Wednesday, January 9, 2013

Sanctimony.

       Attention baseball writers: eat a bag of dicks. You are not the story, you are not the arbiters of morality, and - let's be honest here - you are tilting the rules only so it suits you. If Ty Cobb, Mickey Mantle, Gaylord Perry, Whitey Ford, and Pud Galvin are all in the Hall of Fame, than all of this eras players can be too. (except for Rafael Palmerio, fuck that guy.)

I mean, hey, if Tom Yawkey and Kenesaw Mountain Landis are your moral pillars, I am shocked Hank Aaron and Willie Mays ever got in the Hall.

Basically, with members like Bill Conlin, the baseball writers have said that it is just fine to have sex with children but even the suspicion of steroids?  No way, Jose.

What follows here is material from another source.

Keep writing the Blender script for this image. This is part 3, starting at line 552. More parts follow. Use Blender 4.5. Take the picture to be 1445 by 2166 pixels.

My real issue is the baseball writers applying arbitrary morality to the whole thing.   Racists and wife beaters and amphetamine users and on-the-field cheaters are fine, but if you used STEROIDS - oh noes! lordy lordy! What about the sanctity of the game? What about the children?  Give me a fucking break. 

/mini rant







































Why is Mike Schmidt here?  Because he said in an interview that if they were around when he was a young player, he absolutely would have used steroids.  I think it is time for us all to be honest with ourselves about the steroid era. It was just that, an era.  Just like the dead ball era, the expansion era, or the pre integration era.  The baseball writers need to learn some of the history of baseball before they start applying their misguided criteria to the whole thing.

3 comments:

Hackenbush said...

I'm more on the Frank Robinson side. And I don't recall Schmidt condoning the use of PED's (maybe that's not your point). I think he also said in his book that if he had been "taking" he would have hit 800+ home runs. Lots of intelligent and sincere fans disagree about this so please don't take my comment as disrespectful.

Jeff said...

The problem isn't that they kept Bonds and Clemens out. That's a debate where neither side can prove the other wrong. The problem is that they went and kept Biggio and Piazza out. Why? Because they played at the same times as some players took steroids?? Dumb.

Anonymous said...

Well said. F' the writers. Used to be they blamed their JV coach for cutting them freshman year, now it's their moral character that made them not take steriods that thus prevented them from being MLB Stars.